One thought was triggered by one comment.  The length of the sincere religious beliefs of the corporation under the Hobby Lobby decision would seem immaterial.  Under the logic a corporation could be a “Born Again” corporate entity with sincere religious beliefs.  Under the logic, such an entity could have various conversion experiences going from one religion to another.

Under Hobby Lobby this could get really interesting.  For example, a corporation could declare its sincere religious belief is to worship Mammon.  For those not up on their biblical references, Mammon is described at Wikipedia (http://en.wikipedia.org/wiki/Mammon) as “in the New Testament of the Bible, is material wealth or greed, most often personified as a deity, and sometimes included in the seven princes of Hell.”  Thus, Gordon Gecko of Wall Street fame turns out to be a religious man or at least a disciple – maybe we might call him the equivalent of a Saint – in the Mammon religion for his famous phrase “Greed is good.”

( Update 7/30 – I kid you not – Satanists want to use Hobby Lobby decision to exempt women from anti-abortion laws
http://www.rawstory.com/rs/2014/07/28/satanists-want-to-use-hobby-lobby-decision-to-exempt-women-from-anti-abortion-laws/

(via The Raw Story))

So as a corporate entity RFRA’ed everything as it outsourced and fought every regulation on pollution, civil rights, worker safety, and on and on as they sought to make Earth a living hell, the corporation could invoke its sincere religious beliefs in Mammon as a counter that the Supreme Court seems to be saying should be given some respect.

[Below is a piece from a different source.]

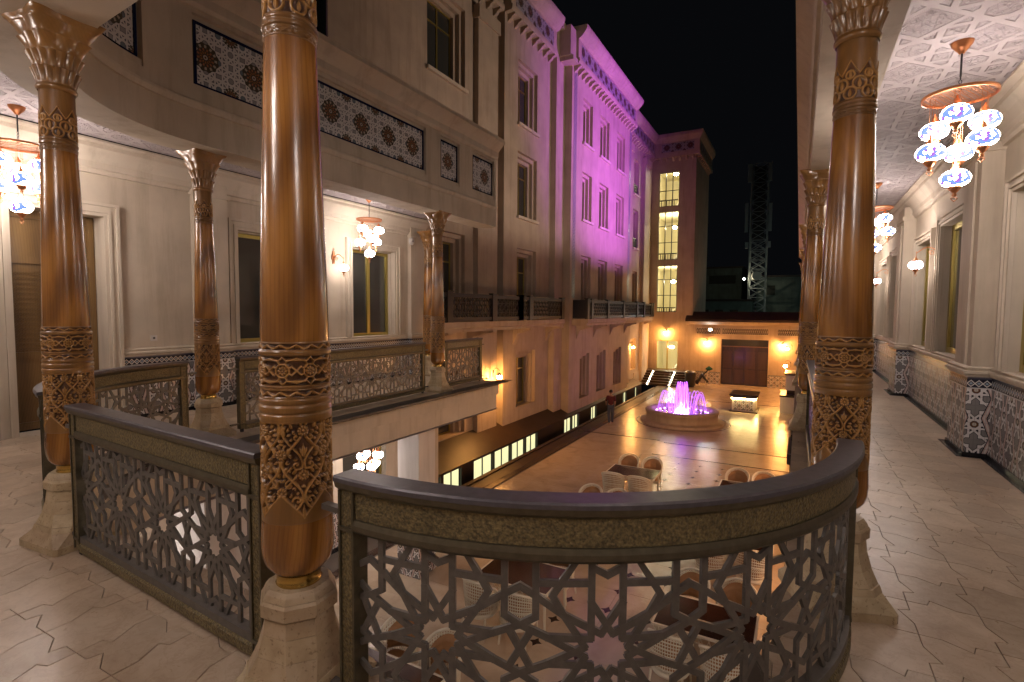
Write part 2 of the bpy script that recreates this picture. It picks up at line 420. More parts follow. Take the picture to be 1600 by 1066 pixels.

What an absurd world we live in!  Truly the law of unintended consequences that is usually used by the right to criticize regulations.

(P.S. I started to begin to try to imagine same corporate entity marriages as being a new form of marriage – allowing for religious and secular merger at the same time!  Then subsidiaries become children in this vision and not just fleas on a dog – in Gordon Gecko’s language.)